From My Gut, Soul, and Pedagogical Beliefs: Stimulating Conversation
Greg Goodmacher
Every textbook writer who really cares about his or her product pours the proverbial “sweat and tears” into their materials, but many writers will, in private conversation, speak about a textbook that is their most personally meaningful. Stimulating Conversation is the book that I worked the hardest on to get published, and it is the one that came from my gut, soul, and pedagogical beliefs.
Getting published was difficult because many textbook companies do not touch textbooks that deal with controversial topics, especially if the topics are ones such as sex education and STDs, educational reform, and the rights of foreigners (This situation, though, is slowly changing.). However, I realized years ago that many college students enjoy thinking about and discussing these topics. For several years before writing Stimulating Conversation, I taught with somewhat “controversial” textbooks that required me to create supplementary materials. Students were responding more enthusiastically to my materials than the ones produced by global EFL publishers, so I decided to write my own book. I believed that students around the world would appreciate unique activities that pushed the limits of what is usually taught in EFL classes.

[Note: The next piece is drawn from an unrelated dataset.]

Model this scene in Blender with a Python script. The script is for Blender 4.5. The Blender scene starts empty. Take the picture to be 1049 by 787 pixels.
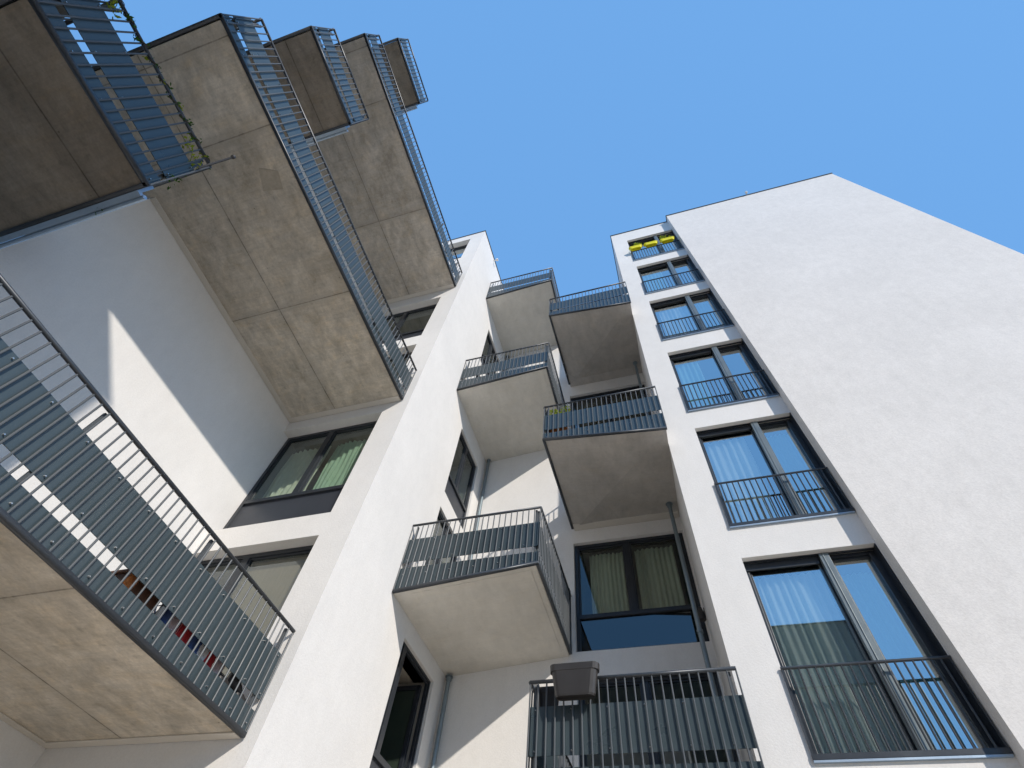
import bpy, math, random
from mathutils import Vector, Matrix
random.seed(7)
K = 4.06          # metres per calibration unit
H0 = 1.6          # eye height above the courtyard
scene = bpy.context.scene
COL = scene.collection

# ------------------------------------------------------------------ materials
def new_mat(name):
    m = bpy.data.materials.new(name); m.use_nodes = True
    nt = m.node_tree; nt.nodes.clear()
    out = nt.nodes.new('ShaderNodeOutputMaterial')
    return m, nt, out
def N(nt, t, **kw):
    n = nt.nodes.new(t)
    for k, v in kw.items():
        if k in n.inputs: n.inputs[k].default_value = v
        else: setattr(n, k, v)
    return n
def mathn(nt, op, a, b=None, c=None):
    n = nt.nodes.new('ShaderNodeMath'); n.operation = op
    for i, v in enumerate((a, b, c)):
        if v is None: continue
        if isinstance(v, (int, float)): n.inputs[i].default_value = v
        else: nt.links.new(v, n.inputs[i])
    return n.outputs[0]
def mixc(nt, fac, a, b, mode='MIX'):
    n = nt.nodes.new('ShaderNodeMix'); n.data_type = 'RGBA'; n.blend_type = mode
    def s(sock, v):
        if isinstance(v, (int, float)): sock.default_value = v
        elif isinstance(v, tuple): sock.default_value = (*v, 1) if len(v) == 3 else v
        else: nt.links.new(v, sock)
    s(n.inputs[0], fac); s(n.inputs[6], a); s(n.inputs[7], b)
    return n.outputs[2]
def principled(nt, out, rough=.5, metal=0., spec=.5):
    p = nt.nodes.new('ShaderNodeBsdfPrincipled')
    p.inputs['Roughness'].default_value = rough; p.inputs['Metallic'].default_value = metal
    p.inputs['Specular IOR Level'].default_value = spec
    nt.links.new(p.outputs[0], out.inputs[0]); return p
def position(nt):
    return nt.nodes.new('ShaderNodeNewGeometry').outputs['Position']
def noise(nt, vec, scale, detail=4, rough=.55, dist=0.):
    n = N(nt, 'ShaderNodeTexNoise'); n.inputs['Scale'].default_value = scale
    n.inputs['Detail'].default_value = detail; n.inputs['Roughness'].default_value = rough
    n.inputs['Distortion'].default_value = dist
    nt.links.new(vec, n.inputs['Vector']); return n.outputs['Fac']
def ramp(nt, fac, a, b, lo, hi):
    n = nt.nodes.new('ShaderNodeMapRange'); nt.links.new(fac, n.inputs[0])
    for i, v in enumerate((a, b, lo, hi)): n.inputs[i+1].default_value = v
    return n.outputs[0]
def bump(nt, h, strength, dist, p):
    b = nt.nodes.new('ShaderNodeBump'); b.inputs['Strength'].default_value = strength
    b.inputs['Distance'].default_value = dist; nt.links.new(h, b.inputs['Height'])
    nt.links.new(b.outputs[0], p.inputs['Normal'])
def stretch(nt, vec, sc):
    n = nt.nodes.new('ShaderNodeVectorMath'); n.operation = 'MULTIPLY'
    nt.links.new(vec, n.inputs[0]); n.inputs[1].default_value = sc; return n.outputs[0]

def make_render(name, base, grain=.05, streak=.0):
    m, nt, out = new_mat(name); p = principled(nt, out, .95, 0, .15)
    pos = position(nt)
    big = ramp(nt, noise(nt, pos, .7, 3), .3, .7, .955, 1.02)
    fine = noise(nt, pos, 42, 3, .75)
    mid = ramp(nt, noise(nt, stretch(nt, pos, (1, 1, .55)), 6, 4, .7), .3, .7, 1-grain*.6, 1+grain*.4)
    f = ramp(nt, fine, .3, .7, 1-grain, 1+grain*.4)
    v = mathn(nt, 'MULTIPLY', mathn(nt, 'MULTIPLY', big, f), mid)
    if streak:
        st = noise(nt, stretch(nt, pos, (9, 9, .35)), 1, 3, .6)
        v = mathn(nt, 'MULTIPLY', v, ramp(nt, st, .45, .75, 1, 1-streak))
    vc = nt.nodes.new('ShaderNodeCombineXYZ')
    for i in range(3): nt.links.new(v, vc.inputs[i])
    nt.links.new(mixc(nt, 1., base, vc.outputs[0], 'MULTIPLY'), p.inputs['Base Color'])
    bump(nt, fine, .5, .006, p)
    return m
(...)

Large publishers and traditional Japanese publishing companies rejected my proposal, but Intercom Press, a tiny publishing company, believed in me and my textbook concept. We worked together for almost two years. Stimulating Conversation is not a perfect book, but I believe that it effectively challenges students to create novel sentences, to think critically, to discover their own values, and to communicate.
Unlike the textbooks of many publishers which are designed so that any unprepared teacher can walk into a classroom, open the book to any page, and know exactly what to do, this book challenges teachers. Stimulating Conversation has a variety of activities, and many are unique exercises numerous teachers and students have not encountered beforehand. Of course, the book includes simple information gap activities, etc., but most of the activities and questions, like questions in the real world, cannot be answered by a small number of example answers. Many answers are based on students’ personal opinions, not specific right or wrong answers. Students will have lively conversations.

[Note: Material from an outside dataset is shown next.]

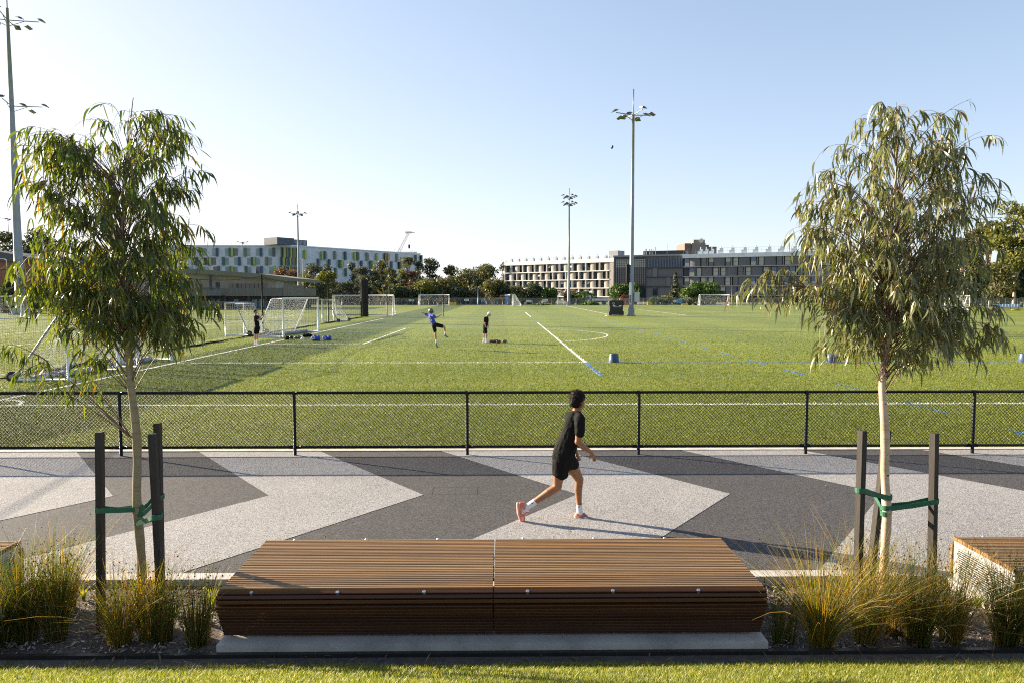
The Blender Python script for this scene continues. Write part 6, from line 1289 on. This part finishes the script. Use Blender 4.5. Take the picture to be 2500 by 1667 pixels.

Stimulating Conversation is what I call a thinking/conversation textbook for intermediate and advanced level students, which it seems is a shrinking segment of the EFL textbook market in Japan. Because of its unique characteristics, because it is published by a tiny publisher, and because it is sold only in Japan, I am not making much money from it. However, the enthusiastic comments from my students and the positive feedback from the teachers who repeatedly order my book for their students thrill me and give me more of a sense of pride than my other books which have sold more copies.